TASK REQUIREMENTS: Print nothing but the lines from the start of the listing below through the line that contains "SC.camera = camo". Do not include the pictures.

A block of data
↓↓↓
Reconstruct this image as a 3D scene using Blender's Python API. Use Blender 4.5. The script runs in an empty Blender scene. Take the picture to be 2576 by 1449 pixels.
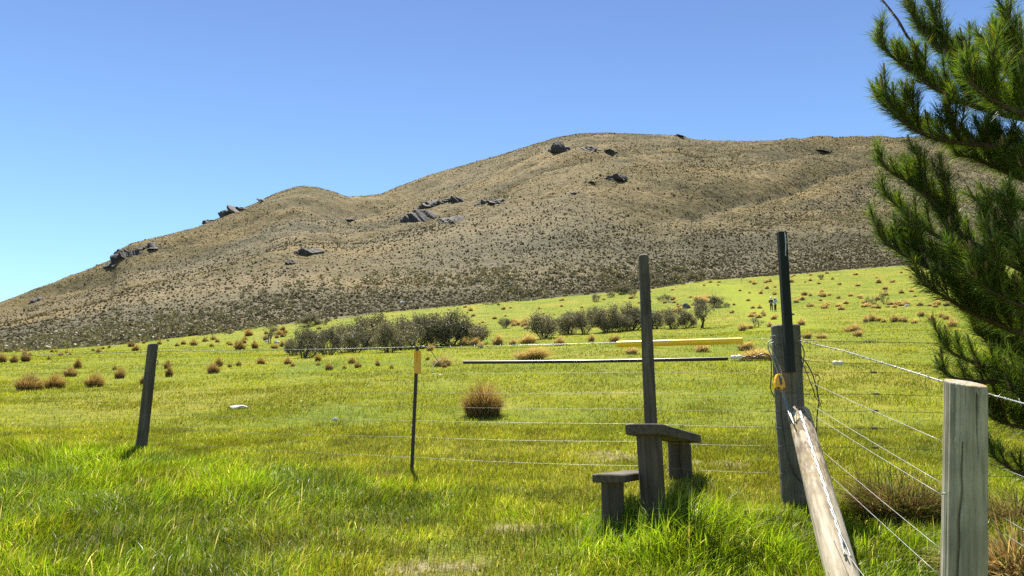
import bpy, math, random
import numpy as np
from mathutils import Vector, Matrix, Quaternion

R = math.radians
SC = bpy.context.scene
COL = SC.collection
random.seed(7)
RNG = np.random.default_rng(11)

# ---------------------------------------------------------------- camera, sky, sun, exposure
F, CX, CY, PITCH = 1946.0, 1288.0, 724.5, R(11.5)          # focal length etc. in units of a 2576 px wide picture
CP, SP = math.cos(PITCH), math.sin(PITCH)
cam = bpy.data.cameras.new('camera')
cam.sensor_width = 36; cam.lens = 36 * F / 2576
cam.clip_start = 0.05; cam.clip_end = 9000
camo = bpy.data.objects.new('camera', cam); COL.objects.link(camo)
camo.location = (0, 0, 0); camo.rotation_euler = (R(90) + PITCH, 0, 0)
SC.camera = camo

SUN_EL, SUN_AZ = R(62), R(-10)                               # azimuth from +Y, negative = to the left
w = bpy.data.worlds.new('World'); SC.world = w; w.use_nodes = True
nt = w.node_tree
bg = nt.nodes['Background']
sky = nt.nodes.new('ShaderNodeTexSky'); sky.sky_type = 'NISHITA'; sky.sun_disc = False
sky.sun_elevation = SUN_EL; sky.sun_rotation = SUN_AZ
sky.altitude = 900; sky.air_density = 1.0; sky.dust_density = 0.25; sky.ozone_density = 2.6
hs = nt.nodes.new('ShaderNodeHueSaturation'); hs.inputs['Hue'].default_value = 0.5; hs.inputs['Saturation'].default_value = 1.08; hs.inputs['Value'].default_value = 1.0
nt.links.new(sky.outputs[0], hs.inputs['Color'])
tcw = nt.nodes.new('ShaderNodeTexCoord'); sw_ = nt.nodes.new('ShaderNodeSeparateXYZ'); nt.links.new(tcw.outputs['Generated'], sw_.inputs[0])
rw = nt.nodes.new('ShaderNodeValToRGB'); rw.color_ramp.elements[0].position = 0.0; rw.color_ramp.elements[0].color = (1.18, 1.24, 1.08, 1)
rw.color_ramp.elements[1].position = 0.55; rw.color_ramp.elements[1].color = (0.74, 0.72, 0.80, 1)      # paler air low down, deeper blue-violet overhead
e_ = rw.color_ramp.elements.new(0.28); e_.color = (0.98, 1.02, 1.0, 1)
mw = nt.nodes.new('ShaderNodeMix'); mw.data_type = 'RGBA'; mw.blend_type = 'MULTIPLY'; mw.inputs[0].default_value = 1
nt.links.new(sw_.outputs[2], rw.inputs[0]); nt.links.new(hs.outputs[0], mw.inputs[6]); nt.links.new(rw.outputs[0], mw.inputs[7]); nt.links.new(mw.outputs[2], bg.inputs['Color'])
bg.inputs['Strength'].default_value = 0.075
sl = bpy.data.lights.new('sun', 'SUN'); sl.energy = 5.0; sl.angle = R(0.53); sl.color = (1, 0.95, 0.86)
so = bpy.data.objects.new('sun', sl); COL.objects.link(so)
SUNV = Vector((math.sin(SUN_AZ) * math.cos(SUN_EL), math.cos(SUN_AZ) * math.cos(SUN_EL), math.sin(SUN_EL)))
so.rotation_euler = SUNV.to_track_quat('Z', 'Y').to_euler(); so.location = (0, 0, 60)
SC.view_settings.view_transform = 'Standard'; SC.view_settings.look = 'None'
SC.view_settings.exposure = 1.4; SC.view_settings.gamma = 1
SC.cycles.use_denoising = False
SC.cycles.max_bounces = 6; SC.cycles.diffuse_bounces = 3; SC.cycles.glossy_bounces = 2
SC.cycles.transmission_bounces = 3; SC.cycles.transparent_max_bounces = 4

# ---------------------------------------------------------------- helpers
def pix(px, py):                                             # picture point -> (X/Y, Z/Y) of the ray
    v = (CY - py) / F
    t = (v * CP + SP) / (CP - v * SP)
    return (px - CX) / F * (CP + t * SP), t
def at(px, py, Y):
    a, t = pix(px, py); return Vector((a * Y, Y, t * Y))
def lerp(a, b, t): return a + (b - a) * t
def sstep(a, b, x):
    t = np.clip((x - a) / (b - a), 0, 1); return t * t * (3 - 2 * t)

class Noise:
    def __init__(s, seed): s.g = np.random.default_rng(seed).random((256, 256))
    def __call__(s, x, y):
        x = np.asarray(x, float); y = np.asarray(y, float)
        xi = np.floor(x).astype(int); yi = np.floor(y).astype(int)
        fx = x - xi; fy = y - yi
        fx = fx * fx * fx * (fx * (fx * 6 - 15) + 10); fy = fy * fy * fy * (fy * (fy * 6 - 15) + 10)
        g = s.g; x0 = xi & 255; x1 = (xi + 1) & 255; y0 = yi & 255; y1 = (yi + 1) & 255
        return (g[x0, y0] * (1 - fx) + g[x1, y0] * fx) * (1 - fy) + (g[x0, y1] * (1 - fx) + g[x1, y1] * fx) * fy
    def fbm(s, x, y, o=4):
        r = 0; amp = 0.5; tot = 0
        for k in range(o):
            r = r + amp * s(x * 2 ** k + 17.3 * k, y * 2 ** k + 5.1 * k); tot += amp; amp *= 0.5
        return r / tot
N1, N2, N3, N4 = Noise(1), Noise(2), Noise(3), Noise(4)

def np_mesh(name, V, faces, mat=None, col=None, smooth=False, mats=None, midx=None):
    """faces: list of int arrays (n,k), one per polygon size"""
    me = bpy.data.meshes.new(name)
    V = np.ascontiguousarray(V, np.float32)
    me.vertices.add(len(V)); me.vertices.foreach_set('co', V.ravel())
    loops = np.concatenate([f.ravel() for f in faces]).astype(np.int32)
    tot = np.concatenate([np.full(len(f), f.shape[1], np.int32) for f in faces])
    st = np.concatenate([[0], np.cumsum(tot)[:-1]]).astype(np.int32)
    me.loops.add(len(loops)); me.loops.foreach_set('vertex_index', loops)
    me.polygons.add(len(tot)); me.polygons.foreach_set('loop_start', st)
    me.polygons.foreach_set('use_smooth', np.full(len(tot), smooth))
    for m in (mats or ([mat] if mat else [])): me.materials.append(m)
    if midx is not None: me.polygons.foreach_set('material_index', midx.astype(np.int32))
    if col is not None:
        c = np.ones((len(V), 4), np.float32); c[:, :3] = col
        at_ = me.color_attributes.new('col', 'FLOAT_COLOR', 'POINT'); at_.data.foreach_set('color', c.ravel())
    me.update(calc_edges=True)
    return me

class MB:                                                    # collects pieces of ONE mesh
    def __init__(s): s.v = []; s.f = []; s.m = []; s.sm = []
    def add(s, vs, fs, m=0, sm=False):
        o = len(s.v); s.v += [tuple(v) for v in vs]; s.f += [tuple(i + o for i in f) for f in fs]
        s.m += [m] * len(fs); s.sm += [sm] * len(fs); return s
    def tube(s, pts, r, n=6, m=0, cap=True, sm=True):
        pts = [Vector(p) for p in pts]; k = len(pts)
        rr = r if isinstance(r, (list, tuple)) else [r] * k
        vs = []; up = None
        for i, p in enumerate(pts):
            d = (pts[min(i + 1, k - 1)] - pts[max(i - 1, 0)])
            d = d.normalized() if d.length > 1e-9 else Vector((0, 0, 1))
            if up is None: up = d.orthogonal().normalized()
            else:
                up = up - d * up.dot(d); up = up.normalized() if up.length > 1e-6 else d.orthogonal().normalized()
            b = d.cross(up)
            for j in range(n):
                a = 2 * math.pi * j / n
                vs.append(p + (up * math.cos(a) + b * math.sin(a)) * rr[i])
        fs = [(i * n + j, i * n + (j + 1) % n, (i + 1) * n + (j + 1) % n, (i + 1) * n + j) for i in range(k - 1) for j in range(n)]
        s.add(vs, fs, m, sm)
        if cap:
            o = len(s.v) - len(vs)
            s.f += [tuple(o + j for j in reversed(range(n))), tuple(o + (k - 1) * n + j for j in range(n))]; s.m += [m, m]; s.sm += [False, False]
        return s
    def mesh(s, name, mats, off=Vector((0, 0, 0))):
        me = bpy.data.meshes.new(name)
        me.from_pydata([(v[0] - off[0], v[1] - off[1], v[2] - off[2]) for v in s.v], [], s.f)
        for m in (mats if isinstance(mats, (list, tuple)) else [mats]): me.materials.append(m)
        me.polygons.foreach_set('material_index', s.m); me.polygons.foreach_set('use_smooth', s.sm)
        me.update(); return me

def tag(o, label=None, cat=None, group=None, kind=None):
    for k, v in (('label', label), ('category', cat), ('group', group), ('kind', kind)):
        if v: o[k] = v
    return o
def link(name, me, parent=None, loc=(0, 0, 0)):
    o = bpy.data.objects.new(name, me); COL.objects.link(o); o.location = loc
    if parent: o.parent = parent
    return o
def empty(name, loc, label, cat, group=None):
    o = bpy.data.objects.new(name, None); COL.objects.link(o); o.location = loc; o.empty_display_size = 0.2
    return tag(o, label, cat, group)
def part(name, mb, mats, root, label=None):                  # a world-space MB becomes a child of root
    off = root.location.copy(); p = root.parent
    while p: off += p.location; p = p.parent
    o = link(name, mb.mesh(name, mats, off), root)
    if label: o['label'] = label
    return o
def copy_tree(o, parent=None):
    c = o.copy(); COL.objects.link(c); c.parent = parent
    for ch in o.children: copy_tree(ch, c)
    return c
def ease(pts, n):                                            # Catmull-Rom through the points
    P = [Vector(p) for p in pts]; P = [P[0] * 2 - P[1]] + P + [P[-1] * 2 - P[-2]]; out = []
    for i in range(1, len(P) - 2):
        for k in range(n):
            t = k / n; a, b, c, d = P[i - 1], P[i], P[i + 1], P[i + 2]
            out.append(0.5 * ((2 * b) + (c - a) * t + (2 * a - 5 * b + 4 * c - d) * t * t + (3 * b - a - 3 * c + d) * t ** 3))
    out.append(P[-2]); return out

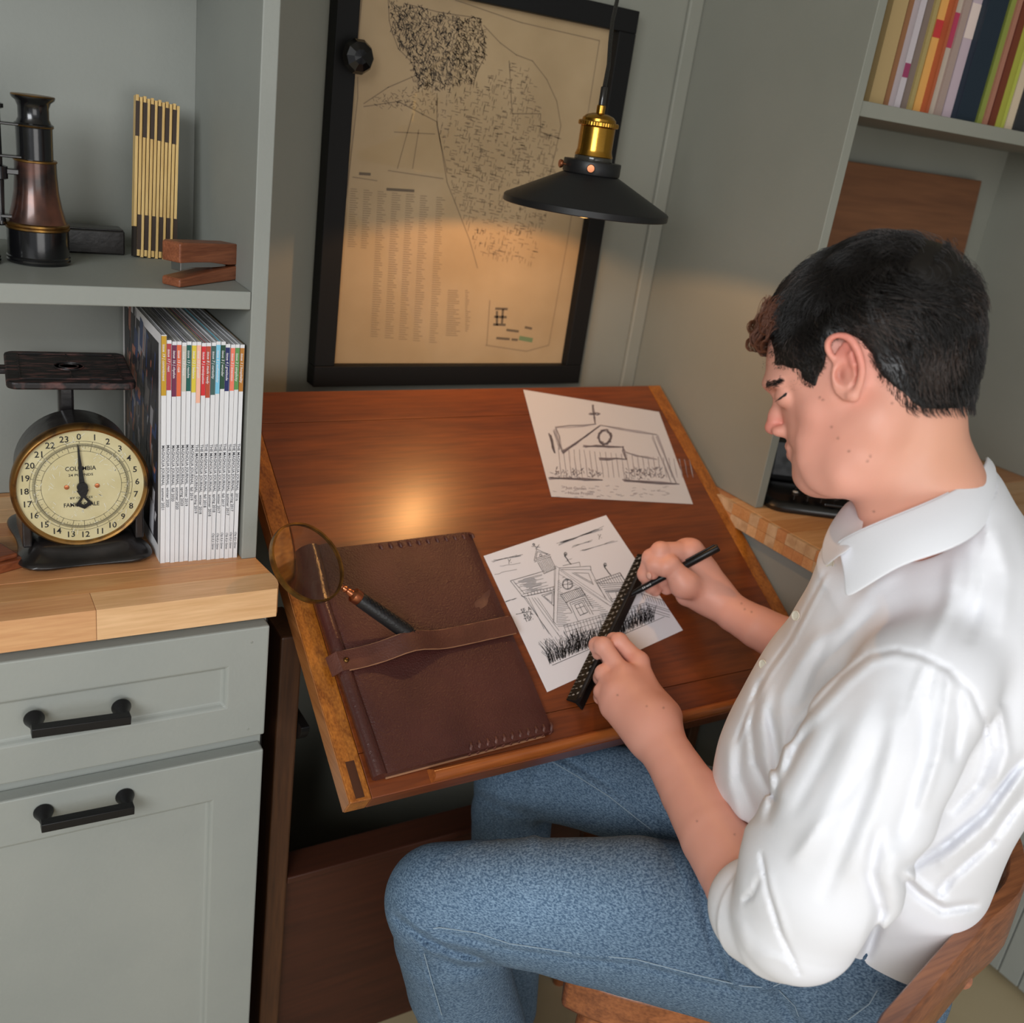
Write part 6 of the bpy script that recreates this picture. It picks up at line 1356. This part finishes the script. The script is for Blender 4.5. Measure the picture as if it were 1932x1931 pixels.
strands('forehead_curls', np.array(CU_).transpose(1, 0, 2), hair_m2, hair, .00026)
# eyebrows and lashes
EB = []
for k in range(300):
    t = R9.random() ** 1.25; x = 1445 + 27 * t; y = 727 - 12 * t + 4 * math.sin(t * 3.1) + R9.normal() * (4.0 - 1.6 * t)
    p = trace(HF, x, y, t0=.82)
    if p is None: continue
    EB.append([p + (-e1 * .0011 * (.3 + t) + e3 * .0009 * (1 - t) - e3 * .0004 + e2 * .0004) * i * 1.1 for i in range(4)])
PB_ = np.array(EB).transpose(1, 0, 2); strands('eyebrow', PB_, hair_m, bo, .00018)
PF_ = PB_ - 2 * ((PB_ - HO) @ e2)[..., None] * e2; strands('eyebrow', PF_, hair_m, bo, .00026)
LS = []
for k in range(60):
    t = k / 59; x = 1468 + 17 * t; y = 754 - 12 * t ** .8; st = []
    p = trace(HF, x, y, t0=.85)
    if p is None: continue
    for i in range(4): st.append(p + e2 * .0006 + (e1 * .0012 * (1 - t * .7) - e3 * .0011) * i * .9)
    LS.append(st)
if LS: strands('eyelashes', np.array(LS).transpose(1, 0, 2), hair_m, bo, .00024)
lid = [trace(HF, x, y, t0=.85, out=.0004) for x, y in ((1469, 754), (1473, 752), (1477, 748), (1481, 744), (1484, 742))]
lid = [tuple(p) for p in lid if p is not None]
if len(lid) > 2: MB().tube(lid, .0008, 6).build('lash_line', hair_m, bo, smooth=60)
# ================================================================== pen
pt0, k0 = hT(1163, 1137, .0010); pt1 = dp(1356, 1033, 1.462); pd = Vector(pt1 - pt0); PLN = pd.length; pq = pd.normalized().to_track_quat('Z', 'Y').to_matrix().to_4x4()
pen = thing('pen', 'black fineliner pen with its cap on the back end, in the right hand', 'pen', M4=T3(*pt0) @ pq, world=False)
MB().lathe([(.0003, 0), (.0005, .004), (.0011, .0045), (.0013, .010)], 16).build('tip', M['steel'], pen, smooth=50)
MB().lathe([(.0013, .010), (.0030, .018), (.0042, .034), (.0047, .038), (.0050, PLN * .66)], 28).build('barrel', M['black'], pen, smooth=50)
MB().lathe([(.0052, PLN * .64), (.0057, PLN * .645), (.0059, PLN * .985), (.0050, PLN), (0, PLN)], 28).build('cap', M['black'], pen, smooth=40)
MB().box(-.0014, .0056, PLN * .70, .0014, .0078, PLN * .98).build('clip', M['black'], pen, bevel=.0005)
pn = MB(); pn.flat = True; wp = mat('pen_print', srgb(220, 220, 220), .5)
vd = pq.inverted().to_3x3() @ Vector(CAMPOS - pt0).normalized(); ap = math.atan2(vd.y, vd.x); PB = Matrix.Rotation(ap, 4, 'Z') @ T3(.0050, 0, .052) @ Matrix(((0, 0, 1, 0), (0, 1, 0, 0), (1, 0, 0, 0), (0, 0, 0, 1)))
put_text(pn, 'Liner 0.2', PB @ Matrix.Rotation(math.pi, 4, 'Z') @ Matrix.Scale(-1, 4, (1, 0, 0)) @ Matrix.Scale(-1, 4, (1, 0, 0)), .0040); pn.build('lettering', wp, pen)
# ================================================================== wooden chair
chw = wood('chair_wood', srgb(112, 62, 34), srgb(168, 102, 60), 0, scale=9, rough=.38, coat=.35, bump=.1)
ch = thing('wooden_chair', 'worn brown wooden chair with a curved low back rail, under the man', 'chair', (0.90, 0.55, 0.0))
ZSt = .452; Pa = onZ(1068, 1860, ZSt); Pb = onZ(1400, 1931, ZSt); sd_ = (Pb - Pa); sd_ /= np.linalg.norm(sd_); wd_ = np.array([-sd_[1], sd_[0], 0]); wd_ = wd_ if wd_ @ V(1, 1, 0) > 0 else -wd_
def CP(a, b, z): p = Pa + sd_ * a + wd_ * b; return Vector((p[0], p[1], z))
sm_ = MB(); N = 26; vs = []; fs = []
D_, Wd = .45, .46
for top in (0, 1):
    for j in range(N + 1):
        for i in range(N + 1):
            u_0, v_0 = i / N, j / N; a_ = D_ * u_0; b_ = Wd * v_0; cr_ = .02 * (abs(2 * u_0 - 1) ** 6 + 0) ; b2 = b_ + (.5 - v_0) * 2 * .02 * abs(2 * u_0 - 1) ** 5
            z = ZSt - .060
            if top: z = ZSt - .016 * max(0, 1 - ((u_0 - .55) / .45) ** 2) * max(0, 1 - (abs(v_0 - .5) / .42) ** 2)
            vs.append(tuple(CP(a_, b2, z)))
L = (N + 1) ** 2
for j in range(N):
    for i in range(N): k = j * (N + 1) + i; fs += [(k, k + N + 1, k + N + 2, k + 1), (L + k, L + k + 1, L + k + N + 2, L + k + N + 1)]
for i in range(N):
    fs.append((i, i + 1, L + i + 1, L + i)); k = N * (N + 1) + i; fs.append((k + 1, k, L + k, L + k + 1)); k = i * (N + 1); fs.append((k + N + 1, k, L + k, L + k + N + 1)); k += N; fs.append((k, k + N + 1, L + k + N + 1, L + k))
sm_.add(vs, fs).build('seat', chw, ch, smooth=50, bevel=.006)
for a_, b_, sa, sb in ((.05, .05, -.03, -.03), (.05, .41, -.03, .03), (.40, .06, .05, -.03), (.40, .40, .05, .03)):
    MB().tube([CP(a_ + sa * t, b_ + sb * t, ZSt - .04 - (ZSt - .04) * t) for t in (0, .15, .3, .5, .8, 1)], [.017, .020, .017, .021, .015, .012], 18).build('leg', chw, ch, smooth=50)
for b_, sb in ((.05, -.015), (.41, .015)): MB().tube([CP(.035, b_ + sb, .22), CP(.22, b_ + sb, .215), CP(.425, b_ + sb, .22)], [.009, .013, .009], 14).build('stretcher', chw, ch, smooth=50)
# curved back rail: from the near side round behind the man
zr = .745; ra_ = [onZ(1640, 1990, zr), onZ(1700, 1931, zr), onZ(1790, 1826, zr), onZ(1860, 1744, zr), onZ(1932, 1664, zr)]
ra_ += [ra_[-1] + V(.09, .075, .0), ra_[-1] + V(.12, .17, 0), ra_[-1] + V(.10, .26, 0)]
nd = Node(); Q_ = smooth_poly([(p[0], p[1]) for p in ra_], 5)[:-5 - 4]; Q_ = [Vector((x, y, 0)) for x, y in Q_]
rb = MB(); vs = []; fs = []
for i, p in enumerate(Q_):
    t_ = (Q_[min(i + 1, len(Q_) - 1)] - Q_[max(i - 1, 0)]).normalized(); n_ = Vector((t_.y, -t_.x, 0))
    for dn, z in ((0, zr), (.003, zr - .004), (.006, zr - .075), (.004, zr - .088), (-.014, zr - .088), (-.018, zr - .004), (-.016, zr)): vs.append(tuple(p + n_ * (dn) + Vector((0, 0, z))))
for i in range(len(Q_) - 1):
    for k in range(7): fs.append((i * 7 + k, i * 7 + (k + 1) % 7, (i + 1) * 7 + (k + 1) % 7, (i + 1) * 7 + k))
fs += [tuple(range(7))[::-1], tuple(range((len(Q_) - 1) * 7, len(Q_) * 7))]
rb.add(vs, fs).build('back_rail', chw, ch, smooth=40)
for i, (a_, b_) in enumerate(((.41, .05), (.44, .14), (.445, .23), (.44, .32), (.41, .41))):
    q = Q_[int(len(Q_) * (.14 + .185 * i))]; s0 = CP(a_, b_, ZSt - .01); MB().tube([s0, (s0 + Vector((q.x, q.y, zr - .085))) / 2 + Vector((0, 0, 0)), Vector((q.x, q.y, zr - .08))], [.011, .014, .010], 14).build('spindle', chw, ch, smooth=50)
↑↑↑
OUTPUT FOR THIS EXERCISE:
Reconstruct this image as a 3D scene using Blender's Python API. Use Blender 4.5. The script runs in an empty Blender scene. Take the picture to be 2576 by 1449 pixels.
import bpy, math, random
import numpy as np
from mathutils import Vector, Matrix, Quaternion

R = math.radians
SC = bpy.context.scene
COL = SC.collection
random.seed(7)
RNG = np.random.default_rng(11)

# ---------------------------------------------------------------- camera, sky, sun, exposure
F, CX, CY, PITCH = 1946.0, 1288.0, 724.5, R(11.5)          # focal length etc. in units of a 2576 px wide picture
CP, SP = math.cos(PITCH), math.sin(PITCH)
cam = bpy.data.cameras.new('camera')
cam.sensor_width = 36; cam.lens = 36 * F / 2576
cam.clip_start = 0.05; cam.clip_end = 9000
camo = bpy.data.objects.new('camera', cam); COL.objects.link(camo)
camo.location = (0, 0, 0); camo.rotation_euler = (R(90) + PITCH, 0, 0)
SC.camera = camo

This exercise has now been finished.